Timothy Taylor writes,
Coen Teulings and Richard Baldwin, who have edited a useful e-book of 13 short essays with a variety of perspectives on Secular Stagnation: Facts, Causes and Cures. In the overview, they write: “Secular stagnation, we have learned, is an economist’s Rorschach Test. It means different things to different people.”
Read his whole post.
The interesting secular trends include low real interest rates, low productivity growth, and declining labor force participation among prime-age workers.
From a conventional AS-AD perspective, low real interest rates are a demand-side phenomenon. The other two are supply-side phenomena. I wish the secstag folks would get together and sort this out.
I think that the most important secular trends are:
1. The New Commanding Heights.
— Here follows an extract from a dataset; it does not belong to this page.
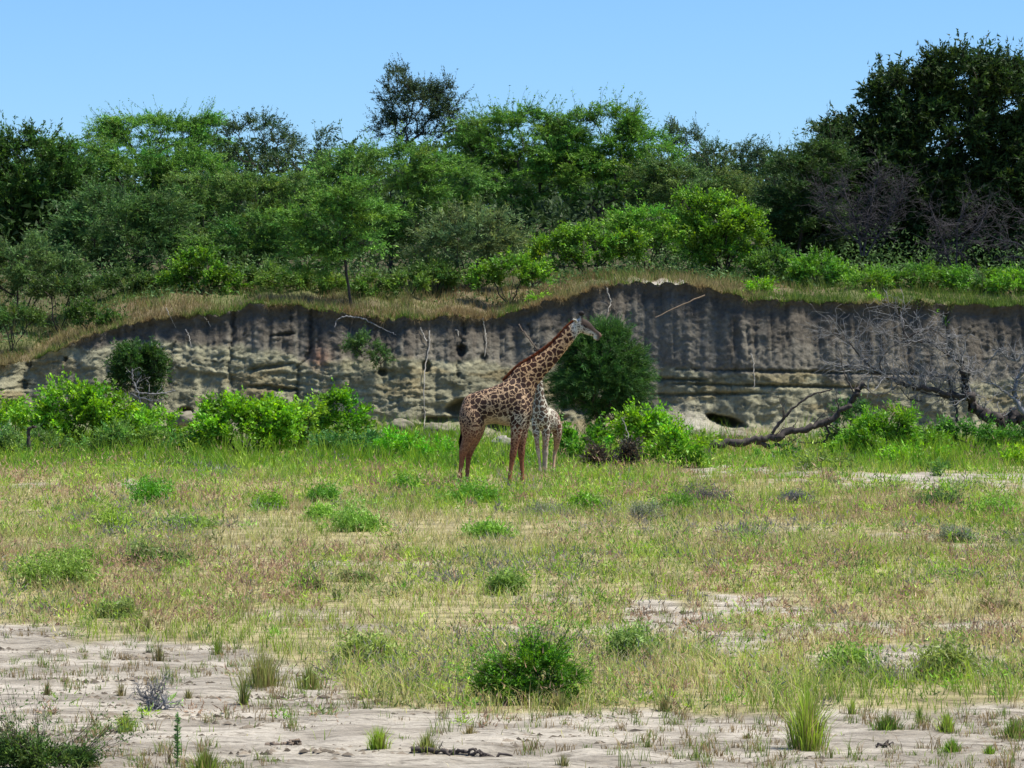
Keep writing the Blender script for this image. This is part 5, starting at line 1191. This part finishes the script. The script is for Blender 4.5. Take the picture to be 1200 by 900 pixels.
dead('driftwood_pile', 'small grey pile of dry twigs on the left sand flat', 'twig pile', [
    ([(172, 831), (180, 822), (186, 808), (189, 800)], .012, .004), ([(176, 831), (168, 815), (160, 806)], .012, .004), ([(196, 831), (190, 818), (193, 803)], .012, .004), ([(165, 832), (185, 826), (207, 823)], .011, .004),
    ([(178, 832), (172, 820), (157, 812)], .010, .003), ([(170, 832), (188, 830), (204, 829)], .012, .005), ([(184, 830), (178, 812), (172, 806)], .010, .003)], 24.4, M_dead, 611, twigs=70, tl=.14, r_min=.004, sub=4, part='stick')
dead('dead_branch', 'fallen black branch lying on the bottom sand between grass tufts', 'branch', [
    ([(482, 878), (500, 878), (520, 881), (538, 882), (560, 883), (585, 886), (610, 889)], .022, .008), ([(520, 880), (530, 886), (545, 890), (556, 891)], .018, .008), ([(535, 881), (555, 879), (566, 884)], .014, .007), ([(566, 884), (570, 888)], .018, .015)], 21.75, M_deaddark, 612, twigs=3, tl=.12, r_min=.004, part='limb')
dead('dead_branch', 'short brown weathered log on the sand at the bottom left', 'log', [([(311, 874), (325, 872), (340, 874), (352, 872)], .022, .014), ([(332, 872), (345, 868), (352, 870)], .016, .010)], 22.1, M_brownroot, 613, twigs=2, tl=.1, r_min=.004, part='limb')
dead('dead_branch', 'small dark crooked stick on the right sand before the round tuft', 'branch', [([(1028, 874), (1036, 877), (1045, 881), (1056, 879)], .012, .006), ([(1036, 877), (1041, 872), (1047, 870)], .009, .005)], 22.1, M_deaddark, 614, twigs=3, tl=.1, r_min=.004, part='limb')
# roots and creepers on the wall
def wallroot(label, pts, r0, r1, mat, seed, name='hanging_root', fork=None):
    rng = np.random.default_rng(seed); P = []
    for (u, v) in pts:
        x = (u - 600) * 108.2 / F; z = CH + (VH - v) * 108.2 / F; j = int(np.argmin(np.abs(cx - x))); col_ = V_cl[:, j]; i = int(np.argmin(np.abs(col_[:, 1] - z)))
        yy = col_[max(0, i - 3):i + 4, 0].min() - .06; P.append([(u - 600) * yy / F, yy, CH + (VH - v) * yy / F])
    P = np.array(P); m = len(P) * 6; tt = np.linspace(0, len(P) - 1, m); Q = np.stack([np.interp(tt, range(len(P)), P[:, i]) for i in range(3)], 1); Q[:, [0, 2]] += rng.normal(0, .015, (m, 2))
    v, f = tubes([(Q, np.linspace(r0, r1, m))], 6); o = thing(name, label, 'root', tuple(P[0]), None, mesh_np(name, v - P[0], f, mat, None, True)); return o
V_cl = np.stack([Yf, Zc], -1)
for i, (lb, pts, r0, r1, mt_) in enumerate([
    ('longest white root hanging down the middle of the bank wall', [(503, 388), (503, 405), (499, 425), (497, 445), (497, 470), (498, 490), (497, 512)], .028, .018, M_root),
    ('short pale root joining the top of the longest white root', [(492, 384), (496, 392), (500, 401)], .03, .025, M_root),
    ('slim pale root on the wall behind the neck of the adult giraffe', [(566, 373), (568, 385), (570, 400), (568, 418)], .03, .02, M_root),
    ('short grey root stub near the crown of the bank, above the round bush', [(711, 338), (714, 348), (716, 355), (712, 366)], .035, .015, M_root),
    ('slim grey upright root on the pale wall right of the round bush', [(880, 414), (883, 425), (884, 440), (884, 456)], .026, .018, M_root),
    ('curling grey root exposed under the brink acacia', [(412, 371), (402, 371), (394, 376), (392, 384)], .035, .02, M_dead),
    ('long grey root slanting right from the brink acacia', [(412, 371), (425, 373), (438, 380), (450, 386), (464, 392)], .035, .015, M_dead),
    ('thin brown root straight below the brink acacia trunk', [(413, 372), (412, 382), (410, 396)], .03, .012, M_brownroot),
    ('dark slanting root left of the young giraffe horns', [(608, 380), (616, 392), (624, 402), (630, 410)], .035, .02, M_brownroot),
    ('small pale root fork near the left end of the bank edge', [(238, 371), (243, 376), (247, 383)], .02, .01, M_root),
    ('tiny white root curl under the edge left of the giraffe neck', [(534, 386), (537, 388), (537, 394)], .02, .015, M_root),
    ('reddish root on the wall above the left shrubs', [(218, 386), (222, 396), (225, 408)], .02, .012, M_root),
    ('pale root slanting below the small root at the left', [(195, 362), (201, 374), (206, 384)], .018, .01, M_root)]): wallroot(lb, pts, r0, r1, mt_, 650 + i)
wp = np.array([W(826, 346, 107.0), W(797, 358, 106.7), W(768, 372, 106.5)]); v, f = tubes([(wobble(wp[0], wp[2], 10, .09, np.random.default_rng(5)), np.linspace(.028, .016, 10))], 7)
thing('leaning_pole', 'long tan stick leaning across the upper wall right of the round bush', 'stick', tuple(wp[0]), None, mesh_np('leaning_pole', v - wp[0], f, M_tan, None, True))

# boulders and clods
M_rock = plain_mat('grey_rock', (.22, .20, .175), .9, .4, 5, (1, 1, 2), .9); M_clod = plain_mat('clay_clod', (.17, .152, .112), .95, .4, 4, (1, 1, 2.5), 1.0)
def rock(name, label, u, v, ru, rv, D, mat, seed, cat='rock', group=None, z0=None):
    k = D / F; x = (u - 600) * k; z = CH + (VH - v) * k if z0 is None else z0
    n, m = 22, 14; th, ph = np.meshgrid(np.arange(n) / n * 2 * math.pi, np.linspace(0, math.pi, m)); d = np.stack([np.sin(ph) * np.cos(th), np.sin(ph) * np.sin(th), np.cos(ph)], -1).reshape(-1, 3)
    r = .40 + .95 * fbm(d[:, 0] * 1.9 + seed, d[:, 1] * 1.9, d[:, 2] * 1.9, seed=seed) + .35 * fbm(d[:, 0] * 6, d[:, 1] * 6, d[:, 2] * 6, seed=seed + 1)
    V = d * r[:, None] * np.array([ru * k, ru * k * .8, rv * k]); i = np.arange(m - 1)[:, None] * n; j = np.arange(n)[None]; f = np.stack([i + j, i + n + j, i + n + (j + 1) % n, i + (j + 1) % n], -1).reshape(-1, 4)
    return thing(name, label, cat, (x, D, z), group, mesh_np(name, V, f, mat, None, True))
rock('boulder', 'grey boulder seen under the belly of the adult giraffe', 588, 520, 12, 9, 98, M_rock, 701)
rock('boulder', 'small pale stone between the front legs of the adult giraffe', 618, 545, 6, 5, 85, M_clod, 702)
for i, (u, v, ru, rv, D, lb) in enumerate([
    (470, 500, 14, 9, 104.5, 'pale clay block at the foot of the wall, left of the longest white root'), (515, 505, 16, 9, 104, 'pale clay block at the foot of the wall, right of the longest white root'),
    (548, 512, 13, 8, 103, 'clay block beside the rump of the adult giraffe'), (448, 512, 11, 7, 102.5, 'clay block at the right tip of the left shrub row'),
    (215, 492, 16, 10, 102, 'clay block under the bleached branches'), (860, 512, 16, 7, 103.5, 'clay block above the left end of the fallen trunk'), (825, 512, 14, 8, 103.2, 'clay block on the pale slump under the burrow'),
    (610, 512, 14, 9, 103.5, 'clay block behind the front legs of the adult giraffe'), (775, 497, 13, 9, 103.5, 'clay block between the round bush and the pale slump')]):
    rock('clay_block', lb, u, v, ru, rv, D, M_clod, 710 + i, 'clay block')



# ------------------------------------------------------------------ groups of alike things
for o in list(bpy.data.objects):
    if 'category' not in o or 'group' in o: continue
    c_, y_ = o['category'], o.location.y
    gname = {'tree': 'trees growing along the bank top', 'herbs': 'herb clumps scattered over the field', 'grass tuft': 'grass tufts on the sand flat',
             'clay block': 'clay blocks fallen from the wall', 'root': 'roots on the bank wall', 'giraffe': 'giraffes standing in the grass', 'dead bush': 'leafless brambles on the bank top',
             'plant': 'small plants clinging to the bank edge', 'dead tree': 'fallen dead trees at the foot of the bank'}.get(c_)
    if c_ == 'shrub': gname = 'shrubs on the bank top' if y_ > 108 else 'shrubs along the foot of the bank'
    if gname: o['group'] = gname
That is, the shift in the economy toward a lower share of goods consumption and a higher share of consumption of education and health care services. The New Commanding Heights are sectors in which productivity is difficult to measure and government interference is rampant.
2. The Great Factor-price Equalization. That is, the ability of workers with a given level of skills in China and India to compete with workers of equivalent skills in the U.S. This benefits the median worker in China and India as well as high-skilled workers in all countries, but it threatens the median worker in the U.S.
3. Vickies and Thetes. Or what Charles Murray calls Belmont and Fishtwon. In the U.S., there is extreme cultural sorting going on. People with high intelligence and conscientiousness are moving in one direction, and people who are low in those traits are moving in the other direction.
I think that (1) explains the low productivity growth. It could be partly a measurement problem and partly a problem of government putting sand in the gears.
I think that (2) and (3) explain the labor force participation problem.
What about low real interest rates? This one has puzzled me for a decade. Is it possible that (1) is the explanation? That is, the New Commanding Heights are not nearly as capital-intensive as the old commanding heights of steel, electric power, and transportation. Also, investment may be deterred because of the way government affects these sectors.